When tech-savvy young Ghanaians quickly discovered the goof and went about spreading it on the World Wide Web, the first thing that annoyed me was why an African leader should simultaneously find both an American Democrat and an American Republican’s speeches to be inspiring. Their political philosophies are supposed to be different, unless where lording it over other countries is concerned. An American Democrat is one who has faith in public institutions to solve problems while a Republican has more faith in the private sector and civil society groups. I expected President Akufo-Ado to agree with only one of these mutually irreconcilable philosophies and not to be inspired by both of them to the point of plagiarising both.

Even if the new Ghanaian president is a social and economic conservative, I wish he had found a more consistent ideologue to plagiarise than Bush Junior. This is because, during the protracted legal tussle that accompanied the US’ 2000AD election, Bush Junior and his Democratic rival Al Gore completely reversed philosophical positions in the fight over recount and dimple chards in Florida ballots, according to TIME magazine’s writer Nancy Gibbs. She pointed out that Bush, who campaigned on the basis of having faith in people, now insisted that electronic counting was better than manual recount whereas Al Gore, who campaigned as a champion of technological solutions to problems, turned around and demanded manual recount of electronic votes.

Mixed up philosophies aside, many Africans were wondering at the weekend where this veteran Ghanaian politician has been that he did not learn a recent lesson from Nigeria. My own generation of Nigerians was taught in primary school that Ghana is the closest thing to Nigeria. In fact one teacher told us that “the opposite of tall is short; the opposite of water is fire; the opposite of Nigeria is Ghana.” Any pupil or student who plagiarises this line does so at his peril. I am only saying here that I expect Ghanaian teachers also taught their students how close Nigeria is to Ghana so that they pay attention to happenings in Nigeria.

Mr. Akufo-Ado must have missed that lesson. Where was he when his Nigerian counterpart President Muhammadu Buhari suffered serious embarrassment when a passage of his Change Begins With Me speech was lifted without attribution from an old President Obama speech? When you think about it, Buhari’s case was better because it was not his inaugural speech. He had already been president for a year, has a very busy schedule and could not possibly write or even properly check all his speeches, so it was easier to shift the blame to an unnamed speechwriter. While I do not expect a ruler to write every speech that he delivers, I certainly expect him to pay very serious attention to his inaugural speech. First impression is very important, even in matters of love and romance. Akufo-Ado had one month between his election and his inauguration. That’s seven hundred and twenty hours, and he could not find four or five hours among those to devote to his speech. What will happen now that he is president and he has much more to do than he had in the last one month?

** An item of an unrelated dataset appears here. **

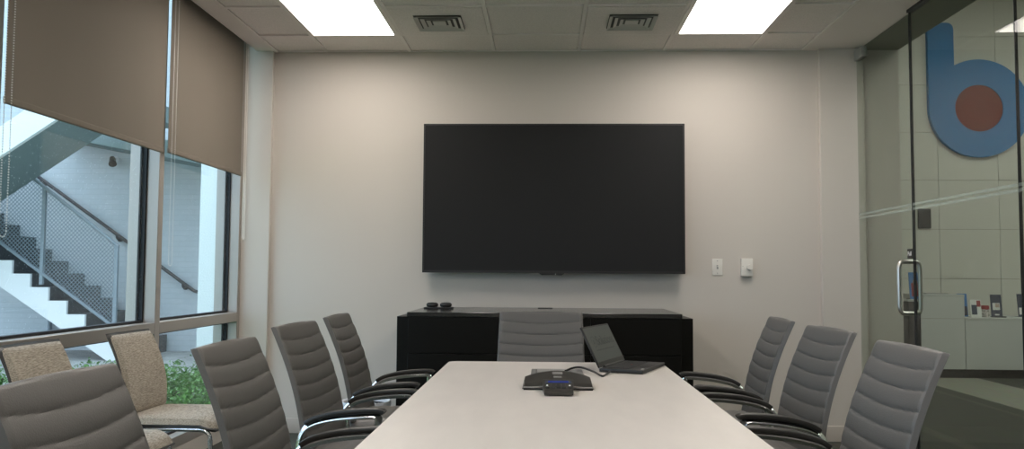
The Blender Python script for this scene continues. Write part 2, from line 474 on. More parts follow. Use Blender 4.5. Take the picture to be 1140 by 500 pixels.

Come to think of it; why do African rulers rely so much on speechwriters? For that matter, speechwriters that will not simply add “As President Bill Clinton once said” before copying an entire passage? Instead of hurrying off to an event and collecting a prepared speech just before mounting the rostrum, I think it is better if a leader sits down for a briefing first about what the event is all about. He can then deliver an impromptu speech highlighting only the essentials and tying it all up with his administration’s general program of rule. Since a minister or other agency head will also speak at the same event, he can leave the details to them. The president does not have to be the one laboriously reeling out statistics, most of them inaccurate anyway.

My other fear for President Akufo-Ado is, if he could not get his inaugural speech right, what else can he possibly get right? A man who did not find time to vet his inaugural speech is unlikely to have found the time to vet his program of rule very carefully. If his administration gets off to a slow take off, I hope he will not spend the next one year blaming former President John Dramani Mahama for a poor transition. Was it old man Mahama, a man judged by all Africa to be a complete gentleman, that told him to leave his inaugural speech to rookie speechwriters and not to go though it before reading it? Let us just pray that our Ghanaian brothers and sisters have not entered a One Chance taxi with this man.